A obra de Gross é a primeira sobre o fato ocorrido em Jedwabne, no dia 10 de julho de 1941; não é, no entanto, a primeira sobre o possível anti-semitismo do povoado. Em dezembro de 1966, um pesquisador do Instituto Histórico Judaico publicou um estudo sobre as inúmeras teorias acerca da atitude anti-judaica na região, no período de 1941 a 1942. Na obra, ele faz alusão à colaboração entre a população local e os alemães. Em 1980, um livro publicado nos Estados Unidos reunindo as lembranças dos judeus do povoado, menciona a tragédia daquele dia fatídico.


O debate está aberto

O lançamento do livro de Gross na Polônia desencadeou um debate sobre um tema bastante sensível. Para os poloneses, admitir a responsabilidade da população do vilarejo seria reconhecer a existência de sentimentos anti-judaicos na Polônia. Este é um tema não muito fácil de debater ainda hoje, mais de 50 anos após o final da Segunda Guerra Mundial, considerando-se que o país, durante o domínio nazista, foi palco das maiores perseguições aos judeus. A obra Vizinho: aniquilação da comunidade judaica de Jedwabne está levando o país a se confrontar com o seu passado, um passado doloroso, mas que se torna cada vez mais impossível de negar. Cerca de 3 milhões de judeus poloneses morreram durante o Holocausto e número similar de não judeus foi morto pelos nazistas.
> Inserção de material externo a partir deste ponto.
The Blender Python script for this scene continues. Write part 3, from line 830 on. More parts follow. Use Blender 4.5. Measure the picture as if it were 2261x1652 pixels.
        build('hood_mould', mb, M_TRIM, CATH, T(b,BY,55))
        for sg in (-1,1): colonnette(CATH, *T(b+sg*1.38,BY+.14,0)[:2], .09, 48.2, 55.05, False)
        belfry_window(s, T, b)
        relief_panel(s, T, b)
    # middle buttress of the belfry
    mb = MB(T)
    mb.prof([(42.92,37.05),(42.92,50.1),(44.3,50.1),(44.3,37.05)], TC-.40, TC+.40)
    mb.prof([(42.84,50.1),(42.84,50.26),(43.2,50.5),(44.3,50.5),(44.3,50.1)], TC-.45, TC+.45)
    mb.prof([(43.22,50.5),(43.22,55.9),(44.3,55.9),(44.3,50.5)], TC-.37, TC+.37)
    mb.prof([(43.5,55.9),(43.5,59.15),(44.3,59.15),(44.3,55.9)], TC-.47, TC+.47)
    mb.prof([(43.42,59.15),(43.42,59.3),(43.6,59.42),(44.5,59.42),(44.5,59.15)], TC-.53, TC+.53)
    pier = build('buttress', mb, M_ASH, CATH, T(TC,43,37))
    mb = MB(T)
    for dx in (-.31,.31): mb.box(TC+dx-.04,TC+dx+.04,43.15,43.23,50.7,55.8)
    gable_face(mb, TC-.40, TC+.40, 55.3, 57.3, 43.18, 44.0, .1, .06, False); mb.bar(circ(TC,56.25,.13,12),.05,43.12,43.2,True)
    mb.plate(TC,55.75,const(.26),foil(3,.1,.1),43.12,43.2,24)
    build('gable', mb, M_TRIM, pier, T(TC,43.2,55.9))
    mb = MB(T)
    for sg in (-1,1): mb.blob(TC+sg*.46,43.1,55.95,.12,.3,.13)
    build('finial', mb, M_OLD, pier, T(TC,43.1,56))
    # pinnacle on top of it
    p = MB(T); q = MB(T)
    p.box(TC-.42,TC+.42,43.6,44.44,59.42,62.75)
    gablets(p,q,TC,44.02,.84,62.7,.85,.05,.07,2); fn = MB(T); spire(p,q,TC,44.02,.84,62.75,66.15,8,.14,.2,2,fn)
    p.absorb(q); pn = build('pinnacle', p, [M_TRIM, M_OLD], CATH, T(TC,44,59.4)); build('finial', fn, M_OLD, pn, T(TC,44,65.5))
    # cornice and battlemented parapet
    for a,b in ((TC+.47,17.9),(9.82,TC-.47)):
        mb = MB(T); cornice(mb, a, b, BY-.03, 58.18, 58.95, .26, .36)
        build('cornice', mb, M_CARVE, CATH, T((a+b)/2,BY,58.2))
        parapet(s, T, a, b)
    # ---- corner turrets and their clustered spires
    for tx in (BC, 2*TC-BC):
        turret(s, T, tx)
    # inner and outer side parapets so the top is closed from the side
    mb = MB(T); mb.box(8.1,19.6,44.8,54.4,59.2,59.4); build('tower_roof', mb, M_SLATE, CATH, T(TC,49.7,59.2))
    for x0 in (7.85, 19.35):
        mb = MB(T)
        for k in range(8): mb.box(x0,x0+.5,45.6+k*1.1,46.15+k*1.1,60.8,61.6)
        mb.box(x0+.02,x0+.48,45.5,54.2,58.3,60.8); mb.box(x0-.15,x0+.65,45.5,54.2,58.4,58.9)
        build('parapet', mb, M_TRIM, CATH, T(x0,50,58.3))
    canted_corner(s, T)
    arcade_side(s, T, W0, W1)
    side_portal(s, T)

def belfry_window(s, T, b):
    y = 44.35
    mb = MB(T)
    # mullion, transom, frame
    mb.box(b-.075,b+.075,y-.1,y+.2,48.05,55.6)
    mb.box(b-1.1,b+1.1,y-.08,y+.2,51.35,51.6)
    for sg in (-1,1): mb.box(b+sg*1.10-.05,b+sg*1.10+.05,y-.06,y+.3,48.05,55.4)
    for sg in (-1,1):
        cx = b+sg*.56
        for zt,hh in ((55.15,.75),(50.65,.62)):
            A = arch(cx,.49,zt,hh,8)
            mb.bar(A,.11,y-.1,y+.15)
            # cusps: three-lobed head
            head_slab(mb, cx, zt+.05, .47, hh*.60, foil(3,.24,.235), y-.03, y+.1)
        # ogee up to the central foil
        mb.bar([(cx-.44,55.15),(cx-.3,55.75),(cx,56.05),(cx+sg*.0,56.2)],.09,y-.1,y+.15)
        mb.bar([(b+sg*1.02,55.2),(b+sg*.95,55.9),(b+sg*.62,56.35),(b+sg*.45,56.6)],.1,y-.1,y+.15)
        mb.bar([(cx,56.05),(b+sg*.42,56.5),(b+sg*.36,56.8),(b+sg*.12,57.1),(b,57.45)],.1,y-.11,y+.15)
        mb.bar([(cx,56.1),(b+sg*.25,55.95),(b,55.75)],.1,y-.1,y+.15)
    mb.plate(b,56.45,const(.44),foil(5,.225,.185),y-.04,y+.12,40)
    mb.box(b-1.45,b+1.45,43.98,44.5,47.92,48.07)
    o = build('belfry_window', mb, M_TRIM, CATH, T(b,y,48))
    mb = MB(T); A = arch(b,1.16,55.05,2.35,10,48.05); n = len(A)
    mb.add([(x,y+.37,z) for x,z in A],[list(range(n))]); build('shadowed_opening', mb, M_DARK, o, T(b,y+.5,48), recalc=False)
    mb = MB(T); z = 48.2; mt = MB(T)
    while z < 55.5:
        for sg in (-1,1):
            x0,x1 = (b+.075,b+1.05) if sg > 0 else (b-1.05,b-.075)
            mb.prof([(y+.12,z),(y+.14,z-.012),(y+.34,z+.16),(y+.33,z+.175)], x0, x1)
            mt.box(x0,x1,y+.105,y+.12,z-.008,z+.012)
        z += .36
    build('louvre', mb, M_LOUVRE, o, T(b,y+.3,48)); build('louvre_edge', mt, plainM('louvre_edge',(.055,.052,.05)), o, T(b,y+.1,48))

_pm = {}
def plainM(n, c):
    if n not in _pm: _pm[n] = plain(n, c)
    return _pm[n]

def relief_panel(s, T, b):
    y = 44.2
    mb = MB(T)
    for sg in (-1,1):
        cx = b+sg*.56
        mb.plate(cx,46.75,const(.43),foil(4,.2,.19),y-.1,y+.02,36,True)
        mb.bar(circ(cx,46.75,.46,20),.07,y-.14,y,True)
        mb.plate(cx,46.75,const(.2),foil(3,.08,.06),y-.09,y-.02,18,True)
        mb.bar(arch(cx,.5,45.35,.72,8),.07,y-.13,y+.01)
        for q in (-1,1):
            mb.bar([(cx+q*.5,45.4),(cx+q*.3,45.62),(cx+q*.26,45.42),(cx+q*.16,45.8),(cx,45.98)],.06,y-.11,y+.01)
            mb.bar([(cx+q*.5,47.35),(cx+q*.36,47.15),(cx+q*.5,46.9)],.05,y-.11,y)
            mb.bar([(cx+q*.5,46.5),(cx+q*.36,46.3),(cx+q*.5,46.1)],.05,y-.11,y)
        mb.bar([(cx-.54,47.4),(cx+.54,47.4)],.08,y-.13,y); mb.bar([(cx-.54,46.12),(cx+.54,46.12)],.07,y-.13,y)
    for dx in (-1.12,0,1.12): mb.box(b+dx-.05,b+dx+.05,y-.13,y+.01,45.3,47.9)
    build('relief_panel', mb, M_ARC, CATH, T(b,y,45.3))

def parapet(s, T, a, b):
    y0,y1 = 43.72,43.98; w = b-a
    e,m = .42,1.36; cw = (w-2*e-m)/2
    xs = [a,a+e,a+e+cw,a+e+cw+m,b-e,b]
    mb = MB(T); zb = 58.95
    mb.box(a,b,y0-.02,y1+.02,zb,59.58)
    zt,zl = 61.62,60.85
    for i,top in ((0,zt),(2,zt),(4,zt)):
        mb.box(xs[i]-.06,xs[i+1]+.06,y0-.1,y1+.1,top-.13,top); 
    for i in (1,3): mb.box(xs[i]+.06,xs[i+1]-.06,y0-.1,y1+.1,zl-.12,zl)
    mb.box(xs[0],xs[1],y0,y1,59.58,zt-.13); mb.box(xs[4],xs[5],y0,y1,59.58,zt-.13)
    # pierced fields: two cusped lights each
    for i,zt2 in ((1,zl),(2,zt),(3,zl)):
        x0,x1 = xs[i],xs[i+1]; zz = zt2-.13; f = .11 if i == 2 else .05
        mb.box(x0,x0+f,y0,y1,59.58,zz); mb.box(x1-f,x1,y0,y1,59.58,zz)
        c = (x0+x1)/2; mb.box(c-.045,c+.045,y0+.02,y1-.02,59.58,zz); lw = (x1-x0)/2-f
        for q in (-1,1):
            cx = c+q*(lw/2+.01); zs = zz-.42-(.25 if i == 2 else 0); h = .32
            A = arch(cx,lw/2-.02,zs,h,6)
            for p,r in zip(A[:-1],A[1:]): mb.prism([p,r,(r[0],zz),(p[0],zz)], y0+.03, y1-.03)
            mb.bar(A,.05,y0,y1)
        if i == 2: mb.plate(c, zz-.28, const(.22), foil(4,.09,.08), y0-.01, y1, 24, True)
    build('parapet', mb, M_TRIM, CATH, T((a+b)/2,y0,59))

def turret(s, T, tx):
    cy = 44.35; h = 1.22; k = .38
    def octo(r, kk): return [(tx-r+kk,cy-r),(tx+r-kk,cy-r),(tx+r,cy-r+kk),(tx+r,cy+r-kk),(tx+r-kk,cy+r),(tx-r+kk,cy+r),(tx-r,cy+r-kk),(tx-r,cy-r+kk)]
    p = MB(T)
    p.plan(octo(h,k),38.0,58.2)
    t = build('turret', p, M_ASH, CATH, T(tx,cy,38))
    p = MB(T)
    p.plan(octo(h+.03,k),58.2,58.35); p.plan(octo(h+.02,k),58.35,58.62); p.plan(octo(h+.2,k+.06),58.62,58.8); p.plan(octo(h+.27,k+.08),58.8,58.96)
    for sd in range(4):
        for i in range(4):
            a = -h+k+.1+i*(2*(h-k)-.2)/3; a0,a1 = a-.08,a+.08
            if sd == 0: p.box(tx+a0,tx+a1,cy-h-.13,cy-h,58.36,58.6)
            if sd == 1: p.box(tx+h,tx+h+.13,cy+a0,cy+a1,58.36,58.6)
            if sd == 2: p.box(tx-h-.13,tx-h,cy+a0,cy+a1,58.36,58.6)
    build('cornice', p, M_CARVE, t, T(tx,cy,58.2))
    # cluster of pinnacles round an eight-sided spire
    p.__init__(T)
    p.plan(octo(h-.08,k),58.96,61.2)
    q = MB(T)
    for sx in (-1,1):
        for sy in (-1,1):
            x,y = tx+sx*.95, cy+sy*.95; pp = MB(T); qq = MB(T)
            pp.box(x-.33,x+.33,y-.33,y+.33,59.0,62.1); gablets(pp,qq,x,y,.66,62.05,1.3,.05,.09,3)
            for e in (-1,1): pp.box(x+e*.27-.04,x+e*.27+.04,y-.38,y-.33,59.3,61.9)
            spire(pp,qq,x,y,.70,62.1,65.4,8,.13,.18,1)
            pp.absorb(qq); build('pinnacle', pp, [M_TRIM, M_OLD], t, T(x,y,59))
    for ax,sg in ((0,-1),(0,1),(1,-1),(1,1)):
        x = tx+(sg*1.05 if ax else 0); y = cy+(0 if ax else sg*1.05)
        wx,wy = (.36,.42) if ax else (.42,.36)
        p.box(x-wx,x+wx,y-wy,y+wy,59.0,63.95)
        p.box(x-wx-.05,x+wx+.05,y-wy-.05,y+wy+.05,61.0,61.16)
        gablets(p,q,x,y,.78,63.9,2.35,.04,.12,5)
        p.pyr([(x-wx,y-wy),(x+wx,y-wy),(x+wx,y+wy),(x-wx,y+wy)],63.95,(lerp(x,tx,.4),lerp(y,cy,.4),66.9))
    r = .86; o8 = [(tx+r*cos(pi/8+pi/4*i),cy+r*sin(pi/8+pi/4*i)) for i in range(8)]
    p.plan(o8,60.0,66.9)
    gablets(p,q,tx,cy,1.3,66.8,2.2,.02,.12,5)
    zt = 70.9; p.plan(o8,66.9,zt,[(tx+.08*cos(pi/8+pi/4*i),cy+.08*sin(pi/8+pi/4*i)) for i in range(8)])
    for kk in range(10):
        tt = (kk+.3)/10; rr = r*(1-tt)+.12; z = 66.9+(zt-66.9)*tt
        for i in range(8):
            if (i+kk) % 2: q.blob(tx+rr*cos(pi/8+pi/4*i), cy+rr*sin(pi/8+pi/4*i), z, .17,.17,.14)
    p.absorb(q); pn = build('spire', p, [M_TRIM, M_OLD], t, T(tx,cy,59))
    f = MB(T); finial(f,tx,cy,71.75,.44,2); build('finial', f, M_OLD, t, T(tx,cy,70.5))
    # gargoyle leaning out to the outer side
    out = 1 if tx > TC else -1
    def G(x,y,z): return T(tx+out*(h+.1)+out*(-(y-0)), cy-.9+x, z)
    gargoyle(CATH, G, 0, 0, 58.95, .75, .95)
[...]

“Nós temos a obrigação de honrar a memória das vítimas e estabelecer a verdade. Devemos confrontar os fatos obscuros de nossa história”, afirmou o primeiro-ministro polonês, Jerzy Buzek. Ao tomar conhecimento dos fatos, seu governo determinou que o monumento de Jedwabne fosse demolido. Um outro, reconhecendo a verdade sobre a participação da população do povoado, está sendo construído e deverá ser inaugurado provavelmente no próximo dia 10 de julho. As autoridades determinaram também o início de uma investigação sobre os fatos.
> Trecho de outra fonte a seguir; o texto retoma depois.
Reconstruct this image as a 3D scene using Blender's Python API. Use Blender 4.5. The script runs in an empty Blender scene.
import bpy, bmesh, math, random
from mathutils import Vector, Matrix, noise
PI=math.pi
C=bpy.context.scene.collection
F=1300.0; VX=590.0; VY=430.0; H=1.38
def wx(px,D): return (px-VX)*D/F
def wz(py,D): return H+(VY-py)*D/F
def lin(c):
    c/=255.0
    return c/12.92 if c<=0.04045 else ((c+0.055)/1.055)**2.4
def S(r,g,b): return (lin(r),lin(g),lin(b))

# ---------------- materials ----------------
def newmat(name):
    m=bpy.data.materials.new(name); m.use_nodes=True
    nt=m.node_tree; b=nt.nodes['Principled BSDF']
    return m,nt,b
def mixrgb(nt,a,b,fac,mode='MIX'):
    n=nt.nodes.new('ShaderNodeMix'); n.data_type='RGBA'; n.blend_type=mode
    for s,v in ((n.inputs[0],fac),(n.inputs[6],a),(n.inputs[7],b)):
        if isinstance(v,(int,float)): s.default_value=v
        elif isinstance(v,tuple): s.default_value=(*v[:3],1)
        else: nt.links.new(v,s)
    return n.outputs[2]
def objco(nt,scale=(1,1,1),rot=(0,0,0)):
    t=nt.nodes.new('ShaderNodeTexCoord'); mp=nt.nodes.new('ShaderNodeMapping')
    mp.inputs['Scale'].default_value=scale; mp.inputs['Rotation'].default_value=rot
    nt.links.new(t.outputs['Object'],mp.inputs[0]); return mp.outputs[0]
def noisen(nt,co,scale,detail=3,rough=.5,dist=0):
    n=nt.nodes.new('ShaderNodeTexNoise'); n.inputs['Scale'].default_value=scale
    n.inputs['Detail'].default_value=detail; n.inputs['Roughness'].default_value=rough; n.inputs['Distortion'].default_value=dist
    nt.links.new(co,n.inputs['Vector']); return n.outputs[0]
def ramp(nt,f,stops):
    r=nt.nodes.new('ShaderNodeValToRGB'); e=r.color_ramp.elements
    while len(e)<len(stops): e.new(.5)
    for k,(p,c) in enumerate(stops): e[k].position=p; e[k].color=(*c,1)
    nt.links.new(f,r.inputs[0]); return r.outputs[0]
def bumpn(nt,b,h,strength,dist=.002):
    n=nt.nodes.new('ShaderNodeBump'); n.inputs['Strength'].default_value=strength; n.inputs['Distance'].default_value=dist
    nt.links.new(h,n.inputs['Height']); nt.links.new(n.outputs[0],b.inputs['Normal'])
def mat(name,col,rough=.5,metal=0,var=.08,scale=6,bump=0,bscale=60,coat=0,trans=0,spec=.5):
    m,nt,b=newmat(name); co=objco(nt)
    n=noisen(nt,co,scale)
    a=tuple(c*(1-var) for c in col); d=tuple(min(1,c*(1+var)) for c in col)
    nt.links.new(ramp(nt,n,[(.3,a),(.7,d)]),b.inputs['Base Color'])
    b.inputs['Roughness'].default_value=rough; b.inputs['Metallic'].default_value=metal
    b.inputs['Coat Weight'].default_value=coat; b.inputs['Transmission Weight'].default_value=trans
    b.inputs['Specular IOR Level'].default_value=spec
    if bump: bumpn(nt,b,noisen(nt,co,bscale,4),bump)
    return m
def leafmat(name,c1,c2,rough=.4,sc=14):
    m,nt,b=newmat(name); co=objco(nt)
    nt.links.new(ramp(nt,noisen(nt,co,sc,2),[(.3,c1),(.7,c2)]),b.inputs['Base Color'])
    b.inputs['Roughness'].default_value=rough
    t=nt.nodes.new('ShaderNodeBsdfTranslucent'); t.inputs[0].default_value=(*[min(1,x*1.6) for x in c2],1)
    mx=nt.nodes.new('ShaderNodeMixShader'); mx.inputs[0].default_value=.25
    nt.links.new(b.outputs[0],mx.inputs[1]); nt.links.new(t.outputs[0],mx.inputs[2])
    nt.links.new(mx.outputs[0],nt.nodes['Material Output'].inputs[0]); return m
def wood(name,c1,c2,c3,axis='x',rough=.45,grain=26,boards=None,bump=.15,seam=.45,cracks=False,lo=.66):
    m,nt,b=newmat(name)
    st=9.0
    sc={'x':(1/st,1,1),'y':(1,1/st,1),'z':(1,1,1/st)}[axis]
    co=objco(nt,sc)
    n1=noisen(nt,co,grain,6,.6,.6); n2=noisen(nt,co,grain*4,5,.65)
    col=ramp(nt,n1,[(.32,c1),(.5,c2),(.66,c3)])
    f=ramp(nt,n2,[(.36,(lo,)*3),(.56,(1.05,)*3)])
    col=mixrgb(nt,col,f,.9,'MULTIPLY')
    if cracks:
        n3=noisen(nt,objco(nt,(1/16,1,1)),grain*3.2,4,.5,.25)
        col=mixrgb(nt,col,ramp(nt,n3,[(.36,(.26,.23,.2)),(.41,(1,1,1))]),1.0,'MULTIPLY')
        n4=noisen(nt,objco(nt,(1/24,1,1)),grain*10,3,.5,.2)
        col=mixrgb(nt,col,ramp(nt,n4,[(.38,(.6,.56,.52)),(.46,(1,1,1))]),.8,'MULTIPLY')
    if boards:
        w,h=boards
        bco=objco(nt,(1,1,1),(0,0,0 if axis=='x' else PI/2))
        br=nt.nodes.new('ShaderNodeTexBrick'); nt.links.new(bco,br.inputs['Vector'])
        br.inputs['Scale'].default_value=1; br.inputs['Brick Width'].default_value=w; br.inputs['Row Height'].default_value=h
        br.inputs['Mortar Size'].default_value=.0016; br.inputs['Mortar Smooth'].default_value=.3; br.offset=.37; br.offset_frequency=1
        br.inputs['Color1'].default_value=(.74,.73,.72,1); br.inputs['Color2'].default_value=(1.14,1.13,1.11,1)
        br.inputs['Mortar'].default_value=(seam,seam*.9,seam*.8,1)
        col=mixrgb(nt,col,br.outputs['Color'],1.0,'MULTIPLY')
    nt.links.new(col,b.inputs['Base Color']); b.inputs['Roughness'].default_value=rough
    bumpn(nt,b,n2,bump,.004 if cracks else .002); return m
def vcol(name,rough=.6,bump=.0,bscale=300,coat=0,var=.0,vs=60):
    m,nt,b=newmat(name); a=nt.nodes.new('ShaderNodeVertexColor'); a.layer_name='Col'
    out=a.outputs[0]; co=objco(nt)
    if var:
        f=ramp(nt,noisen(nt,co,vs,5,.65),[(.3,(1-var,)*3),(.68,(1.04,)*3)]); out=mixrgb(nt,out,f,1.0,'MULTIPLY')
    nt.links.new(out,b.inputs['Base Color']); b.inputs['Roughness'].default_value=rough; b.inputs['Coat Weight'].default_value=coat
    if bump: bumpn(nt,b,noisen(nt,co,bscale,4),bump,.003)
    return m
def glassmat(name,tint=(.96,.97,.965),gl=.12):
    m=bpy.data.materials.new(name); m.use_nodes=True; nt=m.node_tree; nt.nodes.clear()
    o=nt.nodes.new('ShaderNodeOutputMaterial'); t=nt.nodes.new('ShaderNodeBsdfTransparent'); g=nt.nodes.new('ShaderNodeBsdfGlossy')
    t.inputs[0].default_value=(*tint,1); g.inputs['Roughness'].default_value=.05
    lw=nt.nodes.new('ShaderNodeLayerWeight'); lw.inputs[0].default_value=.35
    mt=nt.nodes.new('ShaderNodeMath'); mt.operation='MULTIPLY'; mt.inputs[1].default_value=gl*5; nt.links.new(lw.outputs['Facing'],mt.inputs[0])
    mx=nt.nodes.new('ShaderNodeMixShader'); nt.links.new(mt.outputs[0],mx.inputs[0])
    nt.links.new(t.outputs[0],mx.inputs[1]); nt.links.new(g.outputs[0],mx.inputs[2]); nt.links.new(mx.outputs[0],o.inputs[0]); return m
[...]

Segundo Buzek, não há dúvida sobre a participação da população local no massacre, mas o crime não foi cometido em nome da nação ou do estado polonês. “Nós rejeitamos o uso do caso de Jedwabne para divulgar uma falsa imagem sobre a co-responsabilidade polonesa em relação ao Holocausto. Não aceitamos também que todos os atuais habitantes do povoado sejam condenados por um crime ocorrido há 60 anos”. A maioria dos moradores de Jedwabne estabeleceu-se na cidade após a Segunda Guerra Mundial. Eles publicaram uma carta aberta condenando todas as atrocidades praticadas durante a guerra, mas ressaltando que a população atual não deve ser responsabilizada.

O prefeito de Jedwabne, Stanislaw Maichalowski, de 48 anos, disse que ouviu falar pela primeira vez sobre os acontecimentos de 1941, no povoado, quanto tinha 8 anos, mas nunca pensou sobre o caso até ler a obra de Gross. Desde então, vem afirmando que é preciso entender o que se passou, apesar de ser um processo doloroso. Esta não é, no entanto, a opinião geral vigente no vilarejo. Muitos moradores têm medo de falar sobre o assunto, recusando-se a falar com jornalistas. Maichalowski foi muito criticado por abordar o tema, até pelo bispo local, tendo recebido telefonemas anônimos. O silêncio tem sido a regra geral, mesmo entre aqueles que, no passado, ajudaram os judeus e foram condecorados. Ninguém quer identificar-se, por medo de represálias.

O livro tem sido alvo de debates e conferências em todo o país e o caso de Jedwabne foi tema de um documentário de televisão. No ano passado, o Instituto Nacional de Memória da Polônia começou uma investigação sobre o caso.

Quando perguntado sobre as razões que o levaram a lançar o livro primeiro na Polônia, Gross responde: “Quis dar tempo aos poloneses para que refletissem sobre esta página negra – e não é a única – da história do país”. Livre do regime comunista e de sua historiografia oficial, com uma Igreja mais crítica e menos poderosa do que no passado, a Polônia está aprendendo a se olhar nos olhos.

Em tempo

O presidente do Instituto Nacional Polonês de Memória, Leon Kieres, em visita a Yad Vashem (Israel) anunciou que a investigação relacionada com o massacre de judeus em Jedwabne deve ser concluída até o meio deste ano. Declarou também que os julgamentos deverão se iniciar “tão logo os promotores descubram que os criminosos acusados ainda estão vivos”, disse. “Mesmo que apenas um criminoso esteja vivo, ele será levado a julgamento”. De acordo com o presidente do instituto polonês, há vinte pessoas, entre judeus e não judeus, dispostas a depor no caso.

Ele explicou que o número de testemunhas que anunciaram que poderiam depor aumentou desde a publicação das investigações, na imprensa mundial.Os promotores responsáveis pelo caso ainda vão decidir se o julgamento será feito individualmente ou em grupo.


Bibliografia:
“O pogrom esquecido”, artigo publicado na edição de 12/04/2001 da revista L’Express
“Ghost of a Massacre”. Revista Time (edição européia).